Given instruction -
Leave out the pictures, then reproduce the rest of the material exactly.

Source excerpt -
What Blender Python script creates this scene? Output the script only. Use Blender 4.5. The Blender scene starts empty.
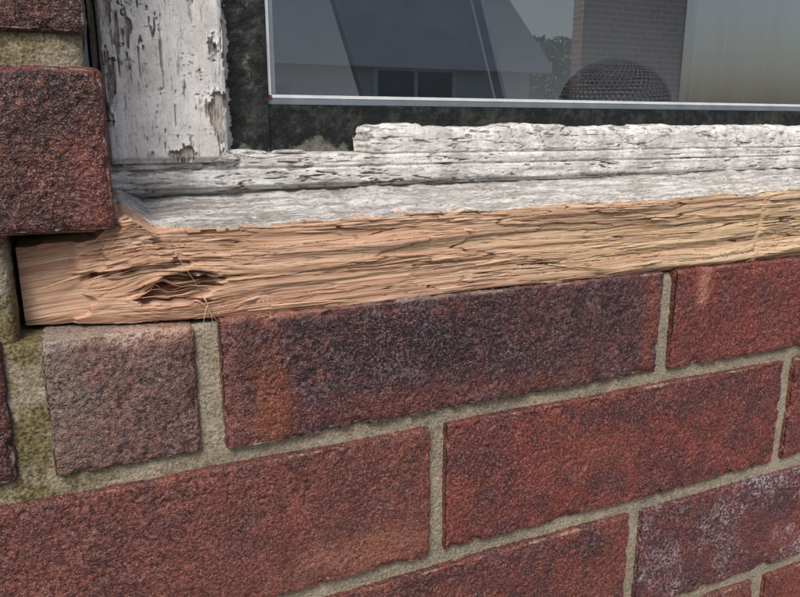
import bpy, numpy as np, math, random
from mathutils import Vector
random.seed(3); rng=np.random.default_rng(7)
S=0.001
scene=bpy.context.scene
# ---------------------------------------------------------------- noise
def _h(ix,iy,iz,s):
    with np.errstate(over='ignore'):
        h=(ix.astype(np.uint32)*np.uint32(374761393)+iy.astype(np.uint32)*np.uint32(668265263)
           +iz.astype(np.uint32)*np.uint32(2246822519)+np.uint32((s*3266489917)&0xffffffff))
        h^=h>>np.uint32(15); h*=np.uint32(2246822519); h^=h>>np.uint32(13); h*=np.uint32(3266489917); h^=h>>np.uint32(16)
    return h.astype(np.float64)/4294967295.0
def vn(x,y,z=0.0,s=0):
    x,y,z=np.broadcast_arrays(np.asarray(x,float),np.asarray(y,float),np.asarray(z,float))
    fx,fy,fz=np.floor(x),np.floor(y),np.floor(z)
    ix,iy,iz=fx.astype(np.int64),fy.astype(np.int64),fz.astype(np.int64)
    u,v,w=x-fx,y-fy,z-fz
    u=u*u*(3-2*u);v=v*v*(3-2*v);w=w*w*(3-2*w)
    r=0
    for a in (0,1):
        for b in (0,1):
            for c in (0,1):
                r=r+_h(ix+a,iy+b,iz+c,s)*(u if a else 1-u)*(v if b else 1-v)*(w if c else 1-w)
    return r
def fbm(x,y,z=0.0,s=0,o=3,g=.5):
    t=0;a=1;n=0
    for i in range(o):
        t=t+a*vn(x*2**i+i*7.3,np.asarray(y)*2**i+i*3.1,np.asarray(z)*2**i,s+i); n+=a; a*=g
    return t/n
def sst(x,a,b):
    t=np.clip((x-a)/(b-a),0,1); return t*t*(3-2*t)
# ---------------------------------------------------------------- mesh helpers
def empty(name):
    o=bpy.data.objects.new(name,None); scene.collection.objects.link(o); return o
def mesh_obj(name,V,Q,mat=None,parent=None,attrs=None,smooth=True):
    V=np.ascontiguousarray(V,dtype=np.float32)*S
    Q=np.ascontiguousarray(Q,dtype=np.int32)
    me=bpy.data.meshes.new(name); me.vertices.add(len(V)); me.vertices.foreach_set('co',V.ravel())
    k=Q.shape[1]
    me.loops.add(Q.size); me.loops.foreach_set('vertex_index',Q.ravel())
    me.polygons.add(len(Q)); me.polygons.foreach_set('loop_start',np.arange(len(Q),dtype=np.int32)*k)
    me.polygons.foreach_set('loop_total',np.full(len(Q),k,dtype=np.int32))
    me.update(calc_edges=True); me.validate()
    me.polygons.foreach_set('use_smooth',np.full(len(me.polygons),smooth))
    for n,a in (attrs or {}).items():
        a=np.asarray(a,dtype=np.float32)
        if a.ndim==2:
            at=me.attributes.new(n,'FLOAT_VECTOR','POINT'); at.data.foreach_set('vector',a.ravel())
        else:
            at=me.attributes.new(n,'FLOAT','POINT'); at.data.foreach_set('value',a.ravel())
    if mat: me.materials.append(mat)
    o=bpy.data.objects.new(name,me); scene.collection.objects.link(o)
    if parent: o.parent=parent
    return o
def grid_quads(n,m,off=0):
    i=np.arange(n*m).reshape(n,m)+off
    return np.stack([i[:-1,:-1],i[1:,:-1],i[1:,1:],i[:-1,1:]],-1).reshape(-1,4)
def grid_obj(name,P,mat,parent=None,attrs=None,smooth=True):
    n,m=P.shape[:2]
    return mesh_obj(name,P.reshape(-1,3),grid_quads(n,m),mat,parent,
        {k:(a.reshape(-1,3) if a.ndim==3 else a.ravel()) for k,a in (attrs or {}).items()},smooth)
def boxes(name,bl,mat,parent=None):
    V=[];Q=[]
    for (x0,x1,y0,y1,z0,z1) in bl:
        o=len(V)
        V+=[(x,y,z) for x in (x0,x1) for y in (y0,y1) for z in (z0,z1)]
        Q+=[[o+i for i in q] for q in ((0,1,3,2),(4,6,7,5),(0,4,5,1),(2,3,7,6),(0,2,6,4),(1,5,7,3))]
    return mesh_obj(name,np.array(V,float),np.array(Q),mat,parent,smooth=False)
# ---------------------------------------------------------------- node helper
class NB:
    def __init__(s,name):
        s.m=bpy.data.materials.new(name); s.m.use_nodes=True; s.t=s.m.node_tree; s.N=s.t.nodes; s.L=s.t.links
        s.b=s.N['Principled BSDF']; s.out=s.N['Material Output']
        s.geo=s.N.new('ShaderNodeNewGeometry'); s.pos=s.geo.outputs['Position']
        s.b.inputs['Roughness'].default_value=.85; s.b.inputs['Specular IOR Level'].default_value=.25
    def put(s,sock,v):
        if isinstance(v,bpy.types.NodeSocket): s.L.new(v,sock)
        elif v is not None:
            if hasattr(sock.default_value,'__len__') and not hasattr(v,'__len__'): v=(v,v,v)
            if hasattr(sock.default_value,'__len__') and len(sock.default_value)==4 and len(v)==3: v=tuple(v)+(1,)
            sock.default_value=v
    def noise(s,scale,detail=3,rough=.6,vec=None,dist=0):
        n=s.N.new('ShaderNodeTexNoise'); s.put(n.inputs['Vector'],vec or s.pos)
        n.inputs['Scale'].default_value=scale;n.inputs['Detail'].default_value=detail;n.inputs['Roughness'].default_value=rough
        n.inputs['Distortion'].default_value=dist
        return n.outputs['Fac']
    def mathn(s,op,a,b=0,clamp=False):
        n=s.N.new('ShaderNodeMath'); n.operation=op; n.use_clamp=clamp; s.put(n.inputs[0],a); s.put(n.inputs[1],b); return n.outputs[0]
    def mr(s,v,a,b,c=0,d=1):
        n=s.N.new('ShaderNodeMapRange'); s.put(n.inputs[0],v)
        for i,x in enumerate((a,b,c,d)): n.inputs[i+1].default_value=x
        return n.outputs[0]
    def mix(s,f,a,b,mode='MIX'):
        n=s.N.new('ShaderNodeMix'); n.data_type='RGBA'; n.blend_type=mode; n.clamp_factor=True
        s.put(n.inputs['Factor'],f); s.put(n.inputs[6],a); s.put(n.inputs[7],b); return n.outputs[2]
    def attr(s,name,out='Fac'):
        n=s.N.new('ShaderNodeAttribute'); n.attribute_name=name; return n.outputs[out]
    def vm(s,op,a,b):
        n=s.N.new('ShaderNodeVectorMath'); n.operation=op; s.put(n.inputs[0],a); s.put(n.inputs[1],b); return n.outputs['Value'] if op in('LENGTH','DISTANCE','DOT_PRODUCT') else n.outputs[0]
    def col(s,c): s.put(s.b.inputs['Base Color'],c)
    def bump(s,h,strength=.6,dist=.0006,prev=None):
        n=s.N.new('ShaderNodeBump'); n.inputs['Strength'].default_value=strength; n.inputs['Distance'].default_value=dist
        s.put(n.inputs['Height'],h)
        if prev: s.L.new(prev,n.inputs['Normal'])
        s.L.new(n.outputs[0],s.b.inputs['Normal']); return n.outputs[0]
def plain(name,c,rough=.7,metal=0,ns=40,var=.25):
    b=NB(name); n=b.noise(ns,3); b.col(b.mix(n,tuple(x*(1-var) for x in c),tuple(min(1,x*(1+var)) for x in c)))
    b.b.inputs['Roughness'].default_value=rough; b.b.inputs['Metallic'].default_value=metal; return b.m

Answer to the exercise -
What Blender Python script creates this scene? Output the script only. Use Blender 4.5. The Blender scene starts empty.
import bpy, numpy as np, math, random
from mathutils import Vector
random.seed(3); rng=np.random.default_rng(7)
S=0.001
scene=bpy.context.scene
# ---------------------------------------------------------------- noise
def _h(ix,iy,iz,s):
    with np.errstate(over='ignore'):
        h=(ix.astype(np.uint32)*np.uint32(374761393)+iy.astype(np.uint32)*np.uint32(668265263)
           +iz.astype(np.uint32)*np.uint32(2246822519)+np.uint32((s*3266489917)&0xffffffff))
        h^=h>>np.uint32(15); h*=np.uint32(2246822519); h^=h>>np.uint32(13); h*=np.uint32(3266489917); h^=h>>np.uint32(16)
    return h.astype(np.float64)/4294967295.0
def vn(x,y,z=0.0,s=0):
    x,y,z=np.broadcast_arrays(np.asarray(x,float),np.asarray(y,float),np.asarray(z,float))
    fx,fy,fz=np.floor(x),np.floor(y),np.floor(z)
    ix,iy,iz=fx.astype(np.int64),fy.astype(np.int64),fz.astype(np.int64)
    u,v,w=x-fx,y-fy,z-fz
    u=u*u*(3-2*u);v=v*v*(3-2*v);w=w*w*(3-2*w)
    r=0
    for a in (0,1):
        for b in (0,1):
            for c in (0,1):
                r=r+_h(ix+a,iy+b,iz+c,s)*(u if a else 1-u)*(v if b else 1-v)*(w if c else 1-w)
    return r
def fbm(x,y,z=0.0,s=0,o=3,g=.5):
    t=0;a=1;n=0
    for i in range(o):
        t=t+a*vn(x*2**i+i*7.3,np.asarray(y)*2**i+i*3.1,np.asarray(z)*2**i,s+i); n+=a; a*=g
    return t/n
def sst(x,a,b):
    t=np.clip((x-a)/(b-a),0,1); return t*t*(3-2*t)
# ---------------------------------------------------------------- mesh helpers
def empty(name):
    o=bpy.data.objects.new(name,None); scene.collection.objects.link(o); return o
def mesh_obj(name,V,Q,mat=None,parent=None,attrs=None,smooth=True):
    V=np.ascontiguousarray(V,dtype=np.float32)*S
    Q=np.ascontiguousarray(Q,dtype=np.int32)
    me=bpy.data.meshes.new(name); me.vertices.add(len(V)); me.vertices.foreach_set('co',V.ravel())
    k=Q.shape[1]
    me.loops.add(Q.size); me.loops.foreach_set('vertex_index',Q.ravel())
    me.polygons.add(len(Q)); me.polygons.foreach_set('loop_start',np.arange(len(Q),dtype=np.int32)*k)
    me.polygons.foreach_set('loop_total',np.full(len(Q),k,dtype=np.int32))
    me.update(calc_edges=True); me.validate()
    me.polygons.foreach_set('use_smooth',np.full(len(me.polygons),smooth))
    for n,a in (attrs or {}).items():
        a=np.asarray(a,dtype=np.float32)
        if a.ndim==2:
            at=me.attributes.new(n,'FLOAT_VECTOR','POINT'); at.data.foreach_set('vector',a.ravel())
        else:
            at=me.attributes.new(n,'FLOAT','POINT'); at.data.foreach_set('value',a.ravel())
    if mat: me.materials.append(mat)
    o=bpy.data.objects.new(name,me); scene.collection.objects.link(o)
    if parent: o.parent=parent
    return o
def grid_quads(n,m,off=0):
    i=np.arange(n*m).reshape(n,m)+off
    return np.stack([i[:-1,:-1],i[1:,:-1],i[1:,1:],i[:-1,1:]],-1).reshape(-1,4)
def grid_obj(name,P,mat,parent=None,attrs=None,smooth=True):
    n,m=P.shape[:2]
    return mesh_obj(name,P.reshape(-1,3),grid_quads(n,m),mat,parent,
        {k:(a.reshape(-1,3) if a.ndim==3 else a.ravel()) for k,a in (attrs or {}).items()},smooth)
def boxes(name,bl,mat,parent=None):
    V=[];Q=[]
    for (x0,x1,y0,y1,z0,z1) in bl:
        o=len(V)
        V+=[(x,y,z) for x in (x0,x1) for y in (y0,y1) for z in (z0,z1)]
        Q+=[[o+i for i in q] for q in ((0,1,3,2),(4,6,7,5),(0,4,5,1),(2,3,7,6),(0,2,6,4),(1,5,7,3))]
    return mesh_obj(name,np.array(V,float),np.array(Q),mat,parent,smooth=False)
# ---------------------------------------------------------------- node helper
class NB:
    def __init__(s,name):
        s.m=bpy.data.materials.new(name); s.m.use_nodes=True; s.t=s.m.node_tree; s.N=s.t.nodes; s.L=s.t.links
        s.b=s.N['Principled BSDF']; s.out=s.N['Material Output']
        s.geo=s.N.new('ShaderNodeNewGeometry'); s.pos=s.geo.outputs['Position']
        s.b.inputs['Roughness'].default_value=.85; s.b.inputs['Specular IOR Level'].default_value=.25
    def put(s,sock,v):
        if isinstance(v,bpy.types.NodeSocket): s.L.new(v,sock)
        elif v is not None:
            if hasattr(sock.default_value,'__len__') and not hasattr(v,'__len__'): v=(v,v,v)
            if hasattr(sock.default_value,'__len__') and len(sock.default_value)==4 and len(v)==3: v=tuple(v)+(1,)
            sock.default_value=v
    def noise(s,scale,detail=3,rough=.6,vec=None,dist=0):
        n=s.N.new('ShaderNodeTexNoise'); s.put(n.inputs['Vector'],vec or s.pos)
        n.inputs['Scale'].default_value=scale;n.inputs['Detail'].default_value=detail;n.inputs['Roughness'].default_value=rough
        n.inputs['Distortion'].default_value=dist
        return n.outputs['Fac']
    def mathn(s,op,a,b=0,clamp=False):
        n=s.N.new('ShaderNodeMath'); n.operation=op; n.use_clamp=clamp; s.put(n.inputs[0],a); s.put(n.inputs[1],b); return n.outputs[0]
    def mr(s,v,a,b,c=0,d=1):
        n=s.N.new('ShaderNodeMapRange'); s.put(n.inputs[0],v)
        for i,x in enumerate((a,b,c,d)): n.inputs[i+1].default_value=x
        return n.outputs[0]
    def mix(s,f,a,b,mode='MIX'):
        n=s.N.new('ShaderNodeMix'); n.data_type='RGBA'; n.blend_type=mode; n.clamp_factor=True
        s.put(n.inputs['Factor'],f); s.put(n.inputs[6],a); s.put(n.inputs[7],b); return n.outputs[2]
    def attr(s,name,out='Fac'):
        n=s.N.new('ShaderNodeAttribute'); n.attribute_name=name; return n.outputs[out]
    def vm(s,op,a,b):
        n=s.N.new('ShaderNodeVectorMath'); n.operation=op; s.put(n.inputs[0],a); s.put(n.inputs[1],b); return n.outputs['Value'] if op in('LENGTH','DISTANCE','DOT_PRODUCT') else n.outputs[0]
    def col(s,c): s.put(s.b.inputs['Base Color'],c)
    def bump(s,h,strength=.6,dist=.0006,prev=None):
        n=s.N.new('ShaderNodeBump'); n.inputs['Strength'].default_value=strength; n.inputs['Distance'].default_value=dist
        s.put(n.inputs['Height'],h)
        if prev: s.L.new(prev,n.inputs['Normal'])
        s.L.new(n.outputs[0],s.b.inputs['Normal']); return n.outputs[0]
def plain(name,c,rough=.7,metal=0,ns=40,var=.25):
    b=NB(name); n=b.noise(ns,3); b.col(b.mix(n,tuple(x*(1-var) for x in c),tuple(min(1,x*(1+var)) for x in c)))
    b.b.inputs['Roughness'].default_value=rough; b.b.inputs['Metallic'].default_value=metal; return b.m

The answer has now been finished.